Five-Color Indomitable Creativity became popular after Modern Horizons 2 at Hammer’s peak because it could ‘combo off’ with Velomachus Lorehold or just lock up the game on the spot with Serra’s Emissary. The current crop of lists are more stable and can resolve Creativity more consistently – but a single Archon of Cruelty is much more beatable even without the copies of Orvar, the All-Form that many Scales lists pick for what is still admittedly a tough matchup.
At the other end, Izzet Midrange is a fine matchup that you would often lose to a gigantic Murktide Regent. Ledger Shredder competing for those slots makes sense in the format at large, but is great news for our plucky robot army.
So Long, Solitude?
The most promising development is that Solitude is quite lonely in Modern at the moment.
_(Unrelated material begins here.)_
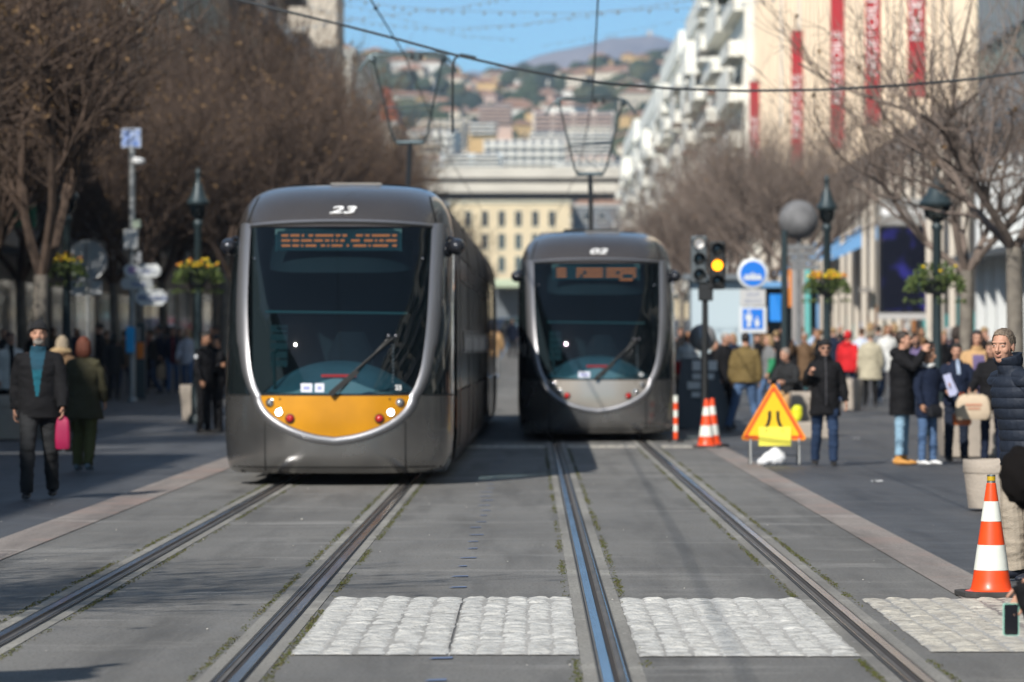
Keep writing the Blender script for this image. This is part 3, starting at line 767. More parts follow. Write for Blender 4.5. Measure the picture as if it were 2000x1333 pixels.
def block(name, x0, x1, y0, y1, z0, z1, wall, label, side=0, front=True, floors=7, fh=3.3, pitch=3.0, roofm=None, wsize=(1.15, 1.9),
          balc=None, shut=None, cornice=None, group=None, cat='building', first=4.6, maxw=95, fr=None, roofh=2.6):
    """a street block: side = +1 if its street face looks to +x, -1 if to -x"""
    B = empty(name, ((x0+x1)/2, y0, z0), 0, label=label, cat=cat, group=group); ox, oy, oz = (x0+x1)/2, y0, z0
    b = MB(); b.box(x0-ox, x1-ox, 0, y1-y0, 0, z1-z0); b.build('wall', wall, B)
    cm = cornice or M_frame; b = MB(); e = .28
    b.box(x0-ox-e, x1-ox+e, -e, y1-y0+e, z1-z0-.5, z1-z0-.12); b.box(x0-ox-e*1.5, x1-ox+e*1.5, -e*1.5, y1-y0+e*1.5, z1-z0-.118, z1-z0+.06)
    b.build('cornice', cm, B)
    if roofm:
        b = MB(); hx = (x1-x0)/2; D = y1-y0; rz = z1-z0+.062; ins = min(hx, D/2)*.75
        b.add([(-hx-.3, -.3, rz), (hx+.3, -.3, rz), (hx+.3, D+.3, rz), (-hx-.3, D+.3, rz), (-hx+ins, ins, rz+roofh), (hx-ins, ins, rz+roofh), (hx-ins, D-ins, rz+roofh), (-hx+ins, D-ins, rz+roofh)],
              [(0, 1, 5, 4), (1, 2, 6, 5), (2, 3, 7, 6), (3, 0, 4, 7), (4, 5, 6, 7)])
        b.build('roof', roofm, B)
    me = win_mesh(wsize[0], wsize[1], fr or M_frame, shut); cnt = 0
    fl = [k for k in range(floors) if first+k*fh+wsize[1] < z1-z0-.5]
    if side:
        xf = (x1-ox)+.03 if side > 0 else (x0-ox)-.03; rz = R(90) if side > 0 else R(-90)
        n = int((y1-y0-1)/pitch)
        for k in fl:
            for i in range(n):
                if cnt >= maxw: break
                inst('window', me, B, (xf, (y1-y0)/2+(i-(n-1)/2)*pitch, first+k*fh), rz); cnt += 1
            if balc:
                bb = MB(); d = 1.15; xa, xb = sorted((xf, xf+side*d)); za = first+k*fh-.45
                yb_ = .5; rb = random.Random(int(y0)*31+k)
                while yb_ < y1-y0-5:
                    ln = rb.choice((6, 9, 12, 18)); ye = min(yb_+ln, y1-y0-.4); d = 1.15+rb.choice((-.35, 0, .45)); xa, xb = sorted((xf, xf+side*d)); xc, xd = sorted((xf+side*(d-.08), xf+side*d)); bb = MB(); hh = rb.choice((.95, .95, .5, 2.4))
                    bb.box(xa, xb, yb_, ye, za-.16, za); bb.box(xc, xd, yb_, ye, za+.004, za+hh); bb.box(xa, xb, yb_, yb_+.08, za+.004, za+.95); yb_ = ye+rb.choice((.6, 2.5, 4)); bb.build('balcony', balc, B)
        bb = MB()                                       # shop fronts
        ns = max(1, int((y1-y0)/6))
        for i in range(ns):
            ya = .8+(y1-y0-1.2)*i/ns; yb = ya+(y1-y0-1.2)/ns-.7; xa, xb = sorted((xf-side*.02, xf+side*.06)); bb.box(xa, xb, ya, yb, .25, 3.2)
        bb.build('shop_windows', M_pane, B)
    if front:
        n = int((x1-x0-1)/pitch)
        for k in fl:
            for i in range(n):
                if cnt >= maxw+5: break
                inst('window', me, B, ((i-(n-1)/2)*pitch, -.03, first+k*fh), 0); cnt += 1
    return B
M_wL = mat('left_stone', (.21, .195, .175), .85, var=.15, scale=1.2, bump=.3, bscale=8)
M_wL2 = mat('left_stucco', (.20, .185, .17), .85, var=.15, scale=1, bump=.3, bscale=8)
M_rough = mat('rough_stucco', (.50, .45, .38), .9, var=.18, scale=2.5, bump=.8, bscale=5)
M_cream = mat('cream_stone', (.80, .66, .50), .8, var=.12, scale=.35)
M_whiteb = mat('white_render', (.80, .78, .70), .8, var=.12, scale=.8)
M_whiteb2 = mat('pale_render', (.72, .67, .58), .8, var=.15, scale=.8)
M_yelb = mat('yellow_facade', (.66, .53, .34), .85, var=.10, scale=.2)
M_redr = mat('red_roof', (.34, .085, .04), .8, var=.2, scale=.5)
M_orr = mat('orange_tile', (.33, .19, .125), .85, var=.2, scale=.3)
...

The ban of Yorion, Sky Nomad cut the various Four-Color Control decks down to size, and Prismatic Ending is at a low ebb. This white removal that didn’t care how big your creatures were and left nothing behind from modular or Hangarback Walker posed a big problem – you couldn’t commit to winning quickly thanks to Solitude, but Yorion ensured you would lose a long game. The remaining Solitude decks still make you work hard for your wins, but those feel attainable now.
Hardened Scales may never achieve the glory that it once had or that Hammer stole from it, but it’s gained enough to just about keep up with all the other exciting developments in Modern.